Mas o mais inusitado nessa competição foi um PATINETE chegar antes do automóvel. Lucien Constantino fez o tempo de 58 minutos, chegando antes do carro e até mesmo do corredor. E o motorista do automóvel viu o patinete ultrapassá-lo, mas não podia fazer nada para evitar, já que muitos outros carros impediam seu deslocamento.
Transporte público e cadeirante
Não precisamos nem considerar a bicicleta dobrável como transporte público (e poderíamos: afinal, parte do trajeto foi feito de ônibus). Ricardo Toshio utilizou apenas ônibus e teve um tempo de 1h11, contra o 1h22 do carro. Quem utilizou trem e metrô levou 1h24 e trêm e ônibus 1h29.
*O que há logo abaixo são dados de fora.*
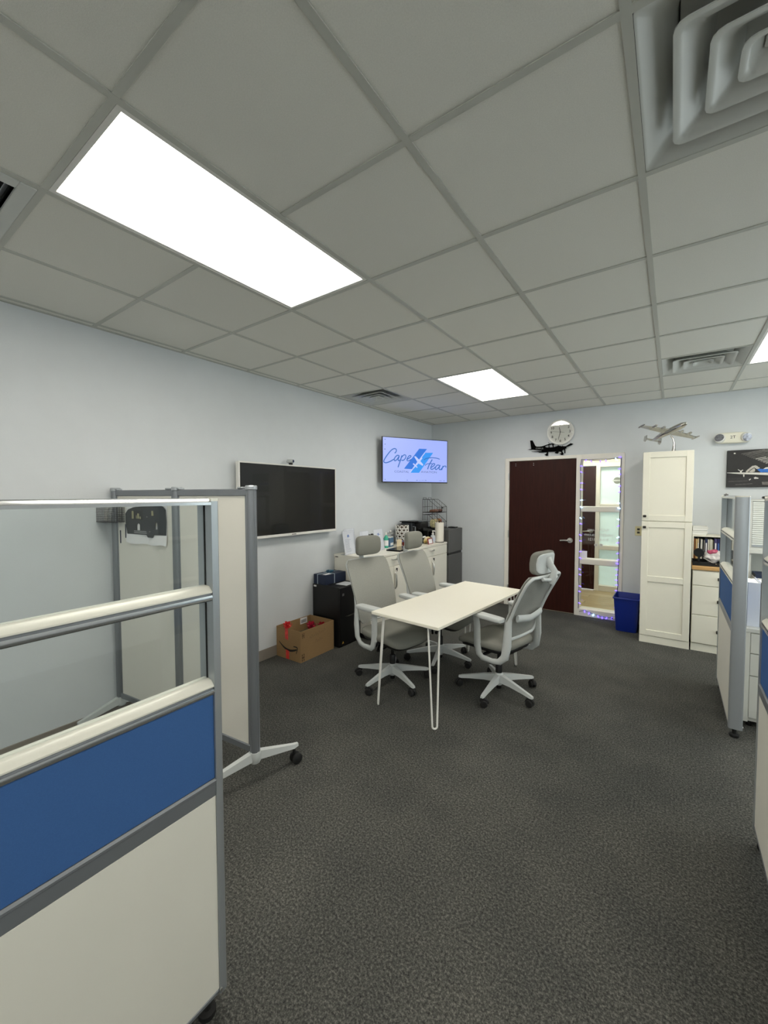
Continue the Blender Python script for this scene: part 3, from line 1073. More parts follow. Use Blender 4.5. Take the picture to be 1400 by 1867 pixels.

A cadeirante Flávia Maria Paiva Vital, animadíssima, chegou em 1h48 minutos. Considerando a falta de acessibilidade de São Paulo (poucos trajetos de ônibus adaptados, calçadas intransitáveis, travessias difíceis), não foi tão pior que o carro. Mas a cidade precisa evoluir muito no trato a quem tem restrições de mobilidade, passando a ser mais inclusiva e viável para quem precisa se locomover numa cadeira de rodas.
Resultados
A tabela completa de resultados pode ser conferida no site do CicloBR, clicando aqui. Além dos tempos, há informações sobre o custo e o CO2 emitido por cada participante para completar o percurso. Com o custo da viagem de helicóptero, por exemplo, daria para comprar várias bicicletas…
Mais bicicletas pelo caminho
Uma coisa que notei esse ano é que havia bem mais bicicletas ao longo do caminho. E não estou falando de quem resolveu me seguir não: eram pessoas voltando do trabalho, pedalando sua bicicleta pelas ruas da cidade. A bicicleta tem sido cada vez mais utilizada como meio de transporte em São Paulo, mesmo que não tenhamos iniciativas de larga escala para integrar a bicicleta ao fluxo viário da cidade e aumentar a segurança de quem utiliza esse “modal”. E não precisa ir longe: algumas pequenas iniciativas fariam a maior diferença.
Tá com pressa? Vá de bike, de patinete, correndo, de metrô, de ônibus…
Maravilha!
Eu percebo que surpreendo os meus alunos da Unir quando digo que pedalo da minha casa à universidade em meia hora. Quando digo que são 13km, acham muito longe. Quando digo que dá meia hora, acham pertinho.